Forus, which has denied any wrongdoing, said authorities had also wrongfully blocked some of its bank accounts.

The company has been seeking to unwind the freeze which, Reymond said, had been instigated under a formal request for legal assistance by Russian investigators.

Rene Kuppers, Forus’ managing director, told Reuters that last week the company filed two charges against former Federal Prosecutor Carla Del Ponte, who is now chief prosecutor at the United Nations war crimes tribunal in The Hague.

Del Ponte left her job in Berne earlier this month.

Her office in The Hague referred all queries about her former job back to the Swiss prosecutor’s office.
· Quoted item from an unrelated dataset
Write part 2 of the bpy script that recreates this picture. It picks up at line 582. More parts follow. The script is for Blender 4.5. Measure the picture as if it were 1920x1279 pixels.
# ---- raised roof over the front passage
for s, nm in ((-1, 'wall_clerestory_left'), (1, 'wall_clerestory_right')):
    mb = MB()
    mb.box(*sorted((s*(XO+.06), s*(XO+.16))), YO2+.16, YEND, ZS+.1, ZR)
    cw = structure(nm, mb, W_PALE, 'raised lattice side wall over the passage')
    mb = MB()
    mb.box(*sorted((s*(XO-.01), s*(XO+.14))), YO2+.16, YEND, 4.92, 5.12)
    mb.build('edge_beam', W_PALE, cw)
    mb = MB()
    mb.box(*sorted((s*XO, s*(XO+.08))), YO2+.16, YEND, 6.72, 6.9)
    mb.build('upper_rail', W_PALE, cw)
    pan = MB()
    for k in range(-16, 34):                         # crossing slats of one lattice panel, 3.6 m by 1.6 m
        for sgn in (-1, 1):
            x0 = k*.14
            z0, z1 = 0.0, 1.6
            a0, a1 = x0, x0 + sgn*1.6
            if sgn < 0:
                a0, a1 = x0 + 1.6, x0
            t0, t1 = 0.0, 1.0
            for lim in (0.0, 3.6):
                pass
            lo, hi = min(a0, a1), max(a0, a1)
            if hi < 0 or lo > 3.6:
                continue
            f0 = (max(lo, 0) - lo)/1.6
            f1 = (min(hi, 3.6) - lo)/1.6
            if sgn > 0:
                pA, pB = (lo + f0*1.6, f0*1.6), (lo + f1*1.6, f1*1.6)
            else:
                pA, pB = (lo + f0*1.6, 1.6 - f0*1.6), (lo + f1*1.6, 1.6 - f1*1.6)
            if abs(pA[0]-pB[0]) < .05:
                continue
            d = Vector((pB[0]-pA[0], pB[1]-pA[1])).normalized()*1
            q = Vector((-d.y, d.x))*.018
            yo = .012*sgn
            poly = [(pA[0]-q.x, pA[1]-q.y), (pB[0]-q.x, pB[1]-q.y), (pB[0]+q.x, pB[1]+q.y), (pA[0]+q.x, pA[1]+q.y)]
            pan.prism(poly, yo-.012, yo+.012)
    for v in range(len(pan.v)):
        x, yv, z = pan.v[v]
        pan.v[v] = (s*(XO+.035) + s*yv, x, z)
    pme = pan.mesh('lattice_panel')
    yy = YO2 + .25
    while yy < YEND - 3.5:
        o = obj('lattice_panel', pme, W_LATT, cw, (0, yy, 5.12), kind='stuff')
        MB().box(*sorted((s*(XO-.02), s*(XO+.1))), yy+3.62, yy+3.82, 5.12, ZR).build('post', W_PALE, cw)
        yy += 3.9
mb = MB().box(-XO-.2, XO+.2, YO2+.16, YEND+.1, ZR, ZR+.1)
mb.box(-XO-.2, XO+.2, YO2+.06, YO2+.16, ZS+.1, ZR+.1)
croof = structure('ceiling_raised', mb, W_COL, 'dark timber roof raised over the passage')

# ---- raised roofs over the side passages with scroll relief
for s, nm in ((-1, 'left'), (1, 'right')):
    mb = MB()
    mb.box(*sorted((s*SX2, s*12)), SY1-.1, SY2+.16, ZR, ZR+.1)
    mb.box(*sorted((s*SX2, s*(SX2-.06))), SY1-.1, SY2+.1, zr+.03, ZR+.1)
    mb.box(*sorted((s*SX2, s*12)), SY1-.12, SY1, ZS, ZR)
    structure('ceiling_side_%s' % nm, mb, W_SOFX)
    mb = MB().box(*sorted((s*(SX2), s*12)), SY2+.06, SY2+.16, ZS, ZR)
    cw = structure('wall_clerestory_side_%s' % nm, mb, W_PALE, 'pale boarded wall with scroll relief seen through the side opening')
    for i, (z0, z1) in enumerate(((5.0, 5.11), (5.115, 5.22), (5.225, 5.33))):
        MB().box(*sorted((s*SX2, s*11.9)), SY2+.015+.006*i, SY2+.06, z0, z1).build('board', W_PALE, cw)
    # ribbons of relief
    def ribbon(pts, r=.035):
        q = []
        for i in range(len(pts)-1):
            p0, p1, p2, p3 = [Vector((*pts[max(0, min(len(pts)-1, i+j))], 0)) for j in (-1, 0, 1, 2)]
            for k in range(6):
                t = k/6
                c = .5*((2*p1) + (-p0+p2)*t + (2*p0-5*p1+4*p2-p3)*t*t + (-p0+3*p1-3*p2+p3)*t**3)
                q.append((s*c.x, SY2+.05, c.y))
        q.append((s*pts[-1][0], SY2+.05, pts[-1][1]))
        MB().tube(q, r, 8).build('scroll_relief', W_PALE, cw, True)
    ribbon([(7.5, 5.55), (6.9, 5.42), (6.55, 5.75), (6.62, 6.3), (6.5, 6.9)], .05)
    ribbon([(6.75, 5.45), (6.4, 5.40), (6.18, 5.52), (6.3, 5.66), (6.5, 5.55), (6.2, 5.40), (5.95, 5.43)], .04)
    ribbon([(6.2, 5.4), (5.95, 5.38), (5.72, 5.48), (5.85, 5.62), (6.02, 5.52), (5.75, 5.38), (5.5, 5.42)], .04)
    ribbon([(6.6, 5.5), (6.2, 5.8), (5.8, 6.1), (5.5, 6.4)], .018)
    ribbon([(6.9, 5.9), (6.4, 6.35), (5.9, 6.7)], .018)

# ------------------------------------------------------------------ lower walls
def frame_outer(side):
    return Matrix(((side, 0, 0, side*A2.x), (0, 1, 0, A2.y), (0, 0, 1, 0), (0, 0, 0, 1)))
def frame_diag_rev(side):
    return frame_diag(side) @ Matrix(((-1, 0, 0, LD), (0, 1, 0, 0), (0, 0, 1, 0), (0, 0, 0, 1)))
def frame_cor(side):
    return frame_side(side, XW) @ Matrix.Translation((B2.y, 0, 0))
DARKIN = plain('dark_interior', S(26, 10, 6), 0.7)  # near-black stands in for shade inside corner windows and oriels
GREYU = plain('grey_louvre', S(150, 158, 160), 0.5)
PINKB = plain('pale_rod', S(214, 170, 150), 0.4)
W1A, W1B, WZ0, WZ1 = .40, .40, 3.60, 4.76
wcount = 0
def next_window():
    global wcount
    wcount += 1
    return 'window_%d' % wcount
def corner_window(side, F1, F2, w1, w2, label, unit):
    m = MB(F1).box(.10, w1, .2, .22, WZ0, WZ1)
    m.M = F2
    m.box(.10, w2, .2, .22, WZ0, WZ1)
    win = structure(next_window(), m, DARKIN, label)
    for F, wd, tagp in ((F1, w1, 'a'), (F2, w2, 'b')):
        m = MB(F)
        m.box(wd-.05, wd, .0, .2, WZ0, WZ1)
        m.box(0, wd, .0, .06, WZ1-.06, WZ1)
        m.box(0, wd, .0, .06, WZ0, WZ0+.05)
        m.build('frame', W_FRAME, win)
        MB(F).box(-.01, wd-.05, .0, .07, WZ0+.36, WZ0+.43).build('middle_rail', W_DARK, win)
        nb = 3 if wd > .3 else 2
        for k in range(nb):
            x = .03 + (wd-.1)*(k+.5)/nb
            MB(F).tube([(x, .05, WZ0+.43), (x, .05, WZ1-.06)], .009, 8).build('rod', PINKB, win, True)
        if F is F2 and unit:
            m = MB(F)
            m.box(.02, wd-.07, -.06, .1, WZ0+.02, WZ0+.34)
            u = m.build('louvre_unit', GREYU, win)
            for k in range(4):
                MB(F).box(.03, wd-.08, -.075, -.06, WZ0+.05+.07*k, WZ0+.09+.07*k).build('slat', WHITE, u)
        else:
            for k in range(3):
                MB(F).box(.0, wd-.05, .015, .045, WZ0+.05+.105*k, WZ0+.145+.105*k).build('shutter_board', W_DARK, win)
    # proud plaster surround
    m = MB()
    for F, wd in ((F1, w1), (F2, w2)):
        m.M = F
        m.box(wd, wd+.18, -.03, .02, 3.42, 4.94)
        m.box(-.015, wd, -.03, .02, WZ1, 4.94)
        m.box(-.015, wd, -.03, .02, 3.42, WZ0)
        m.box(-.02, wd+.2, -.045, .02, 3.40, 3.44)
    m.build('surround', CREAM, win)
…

A spokeswoman for the Justice Ministry in Berne, under whose authority the public prosecutor’s office falls, said it was aware of the charges and was considering its next moves.

Kuppers said Del Ponte had violated professional secrecy rules by communicating confidential information to the Russian authorities. He said the prosecutor’s office had known confiscated Forus documents would end up with Aeroflot.

In Moscow both Aeroflot and the chief prosecutor’s office declined immediate comment.

Kuppers said he had written to Valery Okulov, Aeroflot chief executive, for a reaction but in the face of silence, Forus was now seeking an extraordinary audit of Aeroflot’s books.

The audit was to prove that no money had been taken. “If (the allegations) are true, we would have taken $200 million and another (company) $200 million. In that case, Aeroflot would have been ruined by now,” Kuppers said.

Aeroflot, which has $500 million to $600 million in foreign currency revenues a year, formally has to agree to the audit by London-based auditors from Price Waterhouse Coopers, he said.